When they aren't happy with their signature on the DIAD and ask if I can erase it, I reply, just shake it ( like a an Etch-a-Sketch ).

Priceless with the older crowd who are familiar with the reference.
I tell customers, you have to shake the stylus.
 

ajblakejr

Age quod agis
Not having to worry about opening and closing doors gives the blonde one less thing to "concentrate" on.


Concentrate?

Isn't that frozen orange juice?

Look wiseguy...I have mastered the "hair flip" with both hands on a steering(?) wheel thingy and while painting my nails Revlon Red.

What more do you expect from me?

:-)happy-very: And I have it down pat...I can kick off four inch spikes (I drive in these..it loooksss sssoooo much nicer from the outside looking in !!!) and slip on those granny shoes in one motion.)

I want one of those summer trucks !!!!
 
Last edited:

User Name

Only 230 Today?? lol
I told a couple of guys that the beeping in the new trucks was a timer and that I had 45 seconds to get the bulk delivery done and if it wasn't completed the truck would shut off and I would have to call in the center for them to come out and reset the computer in the truck. It worked till a lazy driver told them that I was full of crap and it was just the brake and hazards beeping........
 

dilligaf

IN VINO VERITAS
Concentrate?

Isn't that frozen orange juice?

Look wiseguy...I have mastered the "hair flip" with both hands on a steering(?) wheel thingy and while painting my nails Revlon Red.

What more do you expect from me?

:-)happy-very: And I have it down pat...I can kick off four inch spikes (I drive in these..it loooksss sssoooo much nicer from the outside looking in !!!) and slip on those granny shoes in one motion.)

I want one of those summer trucks !!!!
It's soooo much easier driving barefoot AJ. I know! :surprised:
 
Last edited:

Big Babooba

Well-Known Member
Stereo-type alert!!!

What does being blonde have to with driving a summer truck!!!:naive:
On the contrary. I believe blonds unfairly get the brunt of all the jokes. This girl had black hair. The dark haired girl was definitely in the dark.

Since you put up the
Stereo-type alert!!!, I feel that I must oblige.
For you enjoyment:


Painting the Porch

A blonde teenager, wanting to earn some extra money for the summer,decided to hire herself out as a "handy-woman" and started canvassing a nearby well-to-do neighborhood. She went to the front door of the first house, and asked the owner if he had any odd jobs for her to do. "Well, I guess I could use somebody to paint my porch," he said, "How much will you charge me?"
Delighted, the girl quickly responded, "How about $50?"
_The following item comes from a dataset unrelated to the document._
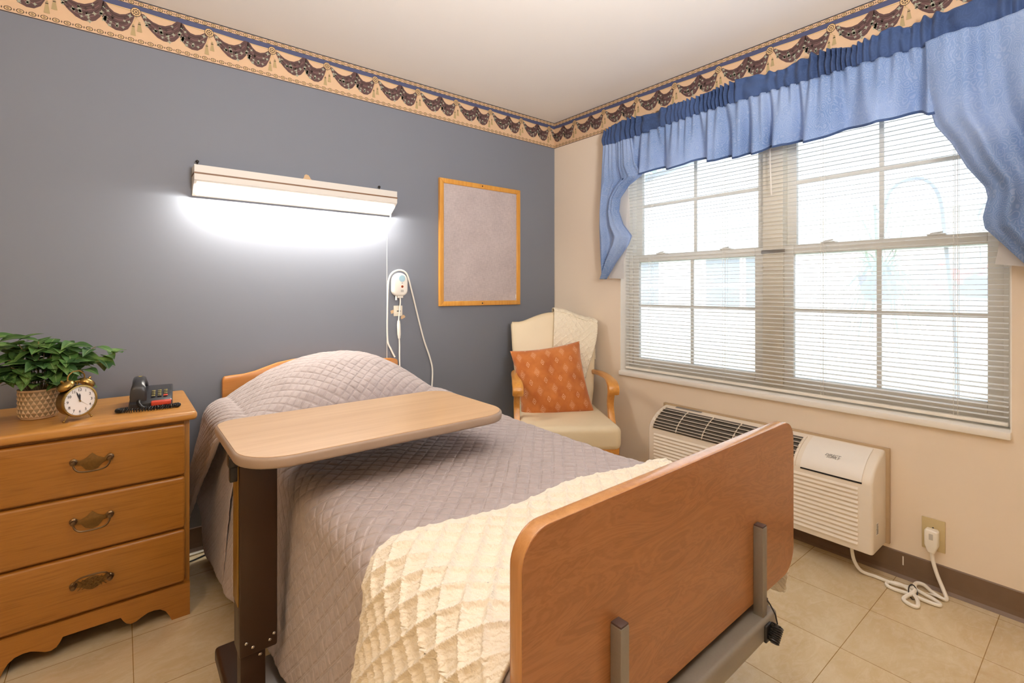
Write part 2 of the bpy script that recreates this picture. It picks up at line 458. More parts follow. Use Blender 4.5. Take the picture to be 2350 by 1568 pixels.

The man agreed and told her that the paint brushes and everything she would need was in the garage. The man's wife, hearing the conversation said to her husband, "Does she realize that our porch goes ALL the way around the house?"


He responded, "That's a bit cynical, isn't it?"

The wife replied, "You're right. I guess I'm starting to believe all those dumb blonde jokes we've been getting by email lately.."

Later that day, the blonde came to the door to collect her money.
"You're finished already?" the startled husband asked.


"Yes, the blonde replied, and I even had paint left over, so I gave it two coats."

]Impressed, the man reached into his pocket for the $50.00 and handed it to her along with a $10.00 tip.

"And by the way, "the blonde added, "it's not a Porch, it's a Lexus!

Sorry about that - not!:happy-very:

David Kevin (time to find myself a slightly damp bath towel)
 

morgahorse

Well-Known Member
I like to tell people that get all excited when I give them their cell phone that they better hurry up and answer it because I heard it ringing in the box earlier.